The Rose and Crown: Parliament’s royal symbols, part one
In the first of a series of three articles, we explore four of the most frequently seen royal symbols in the Parliamentary Precinct.
In February 2019, the Senate moved to the Senate of Canada Building, a former train station built in 1912. The Senate will occupy this temporary location while Parliament’s Centre Block — the Senate’s permanent home — is rehabilitated.
Although Centre Block is shuttered for rehabilitation work, Canadians can still experience its art and architecture — as well as the Senate of Canada Building’s — through the Senate’s immersive virtual tours.
Parliament Hill is brimming with ancient symbols of royalty, alluding to Canada’s 800-year-old connection to English parliamentary tradition and to the English, French and Scottish monarchies that predate it.
“All of these symbols reinforce that long relationship between our Parliament and Great Britain’s,” House of Commons curator Johanna Mizgala said. “But Canada’s Parliament is not Westminster. It has very distinct Canadian ideas in place.”

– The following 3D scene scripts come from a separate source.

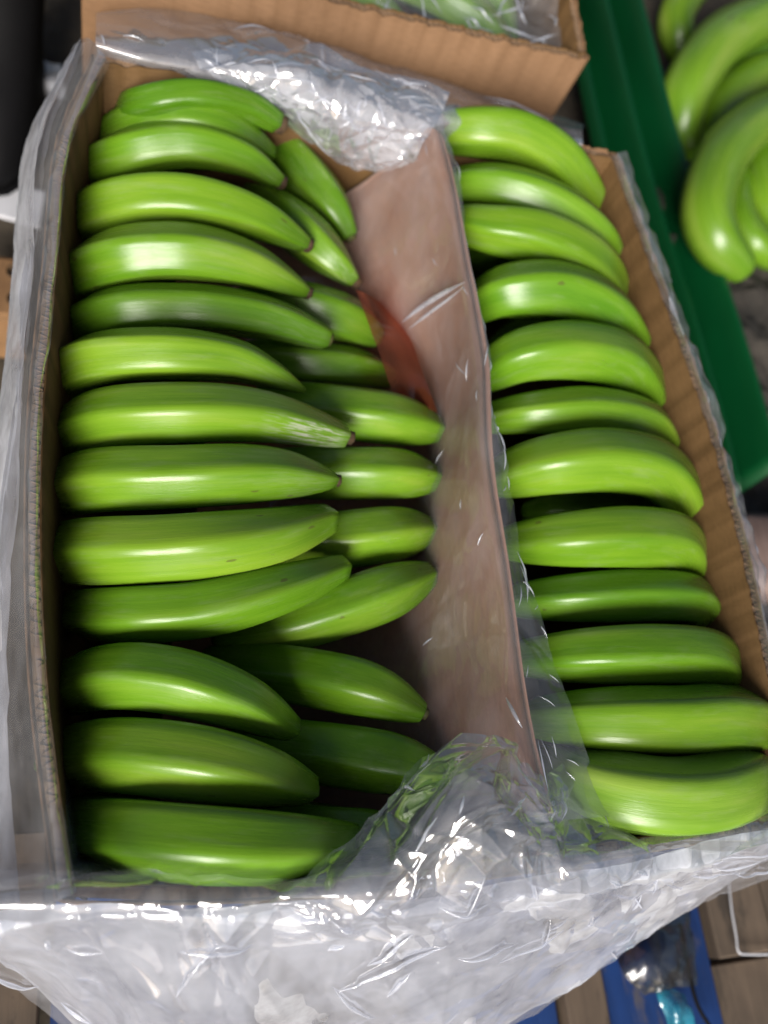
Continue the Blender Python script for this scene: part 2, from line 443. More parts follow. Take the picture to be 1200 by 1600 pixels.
ZB2 = .24
b2 = [(-.207, .365), (.192, .356), (.205, .86), (-.20, .87)]
def seg(a, b, k=6, sag=0.0):
    a, b = np.array(a), np.array(b); d = b - a; nrm = np.array([d[1], -d[0]]) / np.linalg.norm(d)
    return np.array([[*(a + d * s + nrm * sag * math.sin(math.pi * s)), 0] for s in np.linspace(0, 1, k)])
rims2 = [seg(b2[i], b2[(i + 1) % 4], 6, .006) for i in range(4)]
base2 = [seg(b2[i], b2[(i + 1) % 4], 2) * [.98, 1, 1] + [0, .004, 0] for i in range(4)]
carton('cardboard_carton', rims2, base2, ZB2, 'second brown carton behind, cut off by the top of the photo', M_CARD, M_CARD_IN)

# ------------------------------------------------------------------ divider between the rows
XD = .0365
ZD = .254
def sheet_profile(y):
    """x, z down the sheet's face: upright at its top edge, then curling in under the left row"""
    q = min(max((.03 - y) / .2, 0), 1); q = q * q * (3 - 2 * q)
    e = min(max((y - .07) / .12, 0), 1); q = max(q, .9 * e * e * (3 - 2 * e))
    A = np.array([(0, ZD), (-.0005, .232), (-.001, .205), (-.0015, .18), (-.006, .155), (-.022, .132), (-.052, .116), (-.10, .105), (-.15, .10)])
    B = np.array([(0, ZD), (-.008, .232), (-.019, .205), (-.034, .18), (-.054, .157), (-.078, .138), (-.106, .121), (-.138, .108), (-.17, .10)])
    P = A * (1 - q) + B * q
    P = catmull(P, 40); P[:, 0] += XD - .0065 * min(max((.02 - y) / .22, 0), 1) + .0030 * math.sin(y * 17) + .0012 * math.sin(y * 41)
    return P
def sheet_grid(n, off=0.0, end=.02, y0=.240, y1=-.234):
    G = []
    for y in np.linspace(y0, y1, n):
        P = sheet_profile(y); z = P[:, 1].copy()
        T = np.gradient(P, axis=0); T /= np.linalg.norm(T, axis=1, keepdims=True)
        x = P[:, 0] + T[:, 1] * off; z = z - T[:, 0] * off
        z = z - .014 * np.clip((y - .215) / .025, 0, 1) ** 2 * np.clip((P[:, 1] - .19) / .06, 0, 1)
        G.append(np.stack([x, np.full(40, y), z], 1))
    return np.stack(G, 1)                       # (down the sheet, along it, xyz)
dn = 110
Ga, Gb = sheet_grid(dn, .0), sheet_grid(dn, -.0035)
Ga = crumple(Ga, .0022, 14, 6.3, creases=30); Gb = Gb + (Ga - sheet_grid(dn, .0))
V = np.concatenate([Ga.reshape(-1, 3), Gb.reshape(-1, 3)]); K = 40 * dn
Fc = grid_faces(40, dn) + [tuple(K + i for i in f)[::-1] for f in grid_faces(40, dn)]
for i in range(dn - 1): Fc.append((i, i + 1, K + i + 1, K + i)); Fc.append((39 * dn + i, K + 39 * dn + i, K + 39 * dn + i + 1, 39 * dn + i + 1))
for j in range(39):
    Fc.append((j * dn, K + j * dn, K + (j + 1) * dn, (j + 1) * dn)); e = dn - 1
    Fc.append((j * dn + e, (j + 1) * dn + e, K + (j + 1) * dn + e, K + j * dn + e))
tag(link('kraft_sheet', V, Fc, M_DIV), 'pinkish brown board sheet between the two banana rows, curling down under the left row', 'divider sheet')

# ------------------------------------------------------------------ bananas
TO_CAM = -RW[2]
def banana(pts, wpx, label, a=.62, b=.40, ta=.30, tb=.62, phase=0.0, tip='dark', tint=(1, 1, 1), latex=0.0, group=None, world=False, flat=.94, poly=.95, tipr=1.0, dz=0.0):
    P = np.array([p if world else at(p[0], p[1], p[2] + dz) for p in pts], float)
    n, k = 40, 30
    C = path(P, n)
    mid = C[n // 2]
    Rm = wpx if world else wpx / 2 * depth(mid) / F_PX
    t = np.linspace(0, 1, n)
    f = np.ones(n)
    lo = t < ta; f[lo] = a + (1 - a) * np.sin(math.pi / 2 * t[lo] / ta) ** .8
    hi = t > tb; s = (t[hi] - tb) / (1 - tb); f[hi] = b + (1 - b) * (1 - s ** 2.3)
    T = np.gradient(C, axis=0); T /= np.linalg.norm(T, axis=1, keepdims=True)
    V, A = [], []
    th = np.linspace(0, 2 * math.pi, k, endpoint=False)
    seg5 = 2 * math.pi / 5
    sharp = np.clip(f, .5, 1)
    rr = rng.uniform(-.012, .012, 5)
    ref = TO_CAM
    def ring(c, tt, Tn, r, tf):
        N = ref - Tn * (ref @ Tn); N /= np.linalg.norm(N); B = np.cross(Tn, N)
        al = th + phase + .25 * (tf - .5)
        m_ = np.mod(al + seg5 / 2, seg5) - seg5 / 2     # 0 on a ridge
        pol = math.cos(seg5 / 2) / np.cos(seg5 / 2 - np.abs(m_))
        rad = r * ((1 - poly) + poly * np.minimum(pol, .975) * 1.09)
        rad = rad * (1 + .012 * np.sin(9 * tf + 3 * th))
        for i in range(k):
            V.append(c + rad[i] * (math.cos(th[i]) * N + flat * math.sin(th[i]) * B))
            A.append((tt, math.cos(al[i]), math.sin(th[i])))
    # rounded start
    for q in (80, 60, 38, 18):
        q = math.radians(q); r0 = f[0] * Rm
        ring(C[0] - T[0] * r0 * .8 * math.sin(q), 0, T[0], r0 * math.cos(q), 0)
    for i in range(n): ring(C[i], t[i], T[i], f[i] * Rm, t[i])
    re = f[-1] * Rm
    ecap = ((20, .9), (42, .9), (62, .9), (82, .9)) if tip == 'round' else ((30, .22), (55, .22), (75, .22))
    for q, e in ecap:
        q = math.radians(q); ring(C[-1] + T[-1] * re * e * math.sin(q), 1, T[-1], re * math.cos(q), 1)
    m = len(V) // k
    Fc = grid_faces(m, k, True) + [tuple(range(k))[::-1], tuple((m - 1) * k + i for i in range(k))]
    o = link('banana', V, Fc, MB, attr=A, origin=mid)
    tag(o, label, 'banana', group)
    o.color = (*tint, 1 - latex)
    o['_o'] = [float(v) for v in mid]
    if tip in ('dark', 'green'):
        e0 = C[-1] + T[-1] * re * .18
        rt = re * (.82 if tip == 'dark' else .55) * tipr
        Lt = re * (.70 if tip == 'dark' else .34)
        rings = [(-.3, 1.0), (.35, .96), (.8, .9), (1.0, .72), (1.02, .3)]
        N = ref - T[-1] * (ref @ T[-1]); N /= np.linalg.norm(N); B = np.cross(T[-1], N)
        kk = 14; VV = []
        for s_, r_ in rings:
            for i in range(kk):
                aa = 2 * math.pi * i / kk; rz = rt * r_ * (1 + .10 * math.sin(3 * aa + 5 * s_) + .06 * math.sin(5 * aa))
                VV.append(e0 + T[-1] * Lt * s_ + rz * (math.cos(aa) * N + math.sin(aa) * B))
        FF = grid_faces(len(rings), kk, True) + [tuple(range(kk))[::-1], tuple((len(rings) - 1) * kk + i for i in range(kk))]
        link('blossom_tip', VV, FF, M_TIP if tip == 'dark' else M_STUB, o)
    return o

GL = 'bananas of the upper layer in the left row'
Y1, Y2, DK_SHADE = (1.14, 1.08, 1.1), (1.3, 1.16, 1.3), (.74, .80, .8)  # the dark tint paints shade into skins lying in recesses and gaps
zl, zm, zr = .135, .190, .172
banana([(182, 196, .125), (222, 164, .195), (300, 150, .212), (385, 165, .208), (432, 190, .198)], 58, 'green banana tinted darker for shade at the far end of the left row, nearest the back rim', b=.66, tint=(.62, .74, .62), phase=.5, group=GL, dz=.032)  # skin colour lowered to paint in the dimmer light at the back
banana([(140, 262, 0.075), (190, 205, .165), (275, 182, .197), (355, 198, .197), (420, 240, .17)], 66, 'green banana wedged between the farthest two of the left row, its tip hidden', b=.5, tint=(.85, .9, .9), phase=.55, tip='green', group=GL, dz=.032)
banana([(128, 300, 0.075), (180, 248, .17), (285, 225, .195), (375, 244, .192), (434, 281, .176)], 78, 'green banana with a small black tip, third from the far end of the left row', b=.40, tint=(.95, 1, .9), phase=.25, group=GL, dz=.032)
banana([(110, 385, 0.075), (170, 326, .172), (275, 310, .198), (390, 335, .195), (476, 380, .175)], 90, 'bright green banana with black squared tip and a wet glint beside it', b=.34, tint=Y1, phase=.55, group=GL, dz=.032)
banana([(100, 468, 0.075), (160, 412, .172), (265, 394, .196), (380, 412, .192), (476, 455, .172)], 95, 'green banana curving to a slim point, above the darkest banana of the left row', b=.30, phase=.2, tip='dark', group=GL, dz=.032)
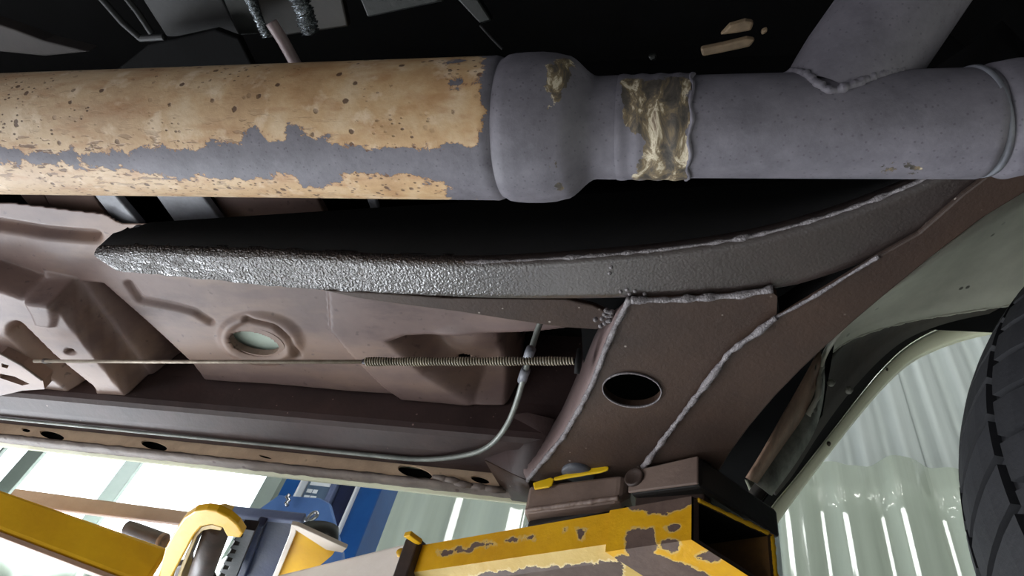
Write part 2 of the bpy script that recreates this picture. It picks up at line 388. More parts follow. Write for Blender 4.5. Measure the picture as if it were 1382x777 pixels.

These symbols, although inherited, speak directly to Canadians and to their regional backgrounds.
“They relate to Parliament but also to the places we live,” Ms. Mizgala said. “They serve as reminders of where we come from.”
Here are some you’ll frequently see:
St. Edward’s Crown
Crowns appear throughout Centre Block and the Senate of Canada Building, symbolizing Canada and Britain’s shared tradition of constitutional monarchy.
This version — with its characteristic dipped arches — is both a symbol and a real crown.
Normally on public display in the Tower of London, St. Edward’s Crown was chosen for the coronation ceremonies of King George V, King George VI, Queen Elizabeth II and King Charles III.
The original was made for Edward the Confessor in 1042 but was destroyed during the English Civil War in the 1600s.
The current version was made when King Charles II was restored to the throne in 1660.
It is a familiar symbol to Canadians. During the reign of Queen Elizabeth II, it appeared frequently in coats of arms, badges and other insignia, representing both the monarch personally and the concept of the state and its government as a source of non-partisan sovereign authority.
Tudor Crown
The Tudor Crown is also a symbol and an actual crown.
The distinctive domed shape is associated with the first Tudor king, Henry VII, who reigned from 1485 to 1509.
A century and a half later, King Charles I commissioned the definitive version, with four pearl-studded arches rising almost to a point. This crown was destroyed during the short-lived Commonwealth that followed the king’s execution in 1649.
It was resurrected by Queen Victoria in 1880. As Empress of India, she chose to be represented by a high-arched imperial crown.
Her successors adopted it as their royal insignia and it was reproduced widely in Canada on coins, postage stamps, passports and official documents.
Centre Block was no exception. When it was rebuilt after the 1916 fire, the Tudor Crown featured prominently in the building’s sculptural program.
Tudor rose
“The Tudor rose is part of the origin story of Parliament itself,” Ms. Mizgala said. “It connects our parliamentary system all the way back to Tudor England.”
In 1485, Henry Tudor crushed his rival, King Richard III, at the Battle of Bosworth Field. The victory of the House of Lancaster over the rival House of York ended the bloody 30-year War of the Roses and finally settled the question of succession.
The astute King Henry VII immediately adopted the Tudor rose as his emblem, merging the Lancastrian red and Yorkist white roses into a symbol of national reconciliation.
The Tudors instituted reforms that paved the way for Britain and Canada’s modern parliamentary systems. The House of Commons moved into the Palace of Westminster, more systematic records of debates were kept, and the notion of Parliamentary privilege emerged. In this way, the Tudor rose gradually evolved from a dynastic symbol into a symbol of Parliament itself.
Tudor roses appear throughout Centre Block, notably in the Speaker’s dais in the Senate Chamber.
Portcullis
The portcullis, a fortified, retractable castle gate, is one of Centre Block’s more arcane symbols.
“The portcullis, in a parliamentary context, is a symbol of authority and the duty to protect a community,” Ms. Mizgala explained.
It evolved from a badge of England’s ruling Tudor dynasty to an emblem of Parliament itself. King Henry VII inherited the portcullis and the Tudor rose as family emblems and used them to represent the dynasty he founded.
It was under the Tudors that London’s Palace of Westminster became the venue where Parliament met regularly.
When fire destroyed the palace in 1834, the architect Charles Barry was commissioned to design its replacement.
He made wide use of the portcullis symbol throughout the building to represent the concept that the palace, once the stronghold of kings, had risen from the ashes to become a bastion of the people.
“In the 1860s, Canada’s first Parliament Building drew inspiration from the recently rebuilt Westminster Palace,” Ms. Mizgala said. “Many of its concepts and symbols, like the portcullis, made their way into our building.”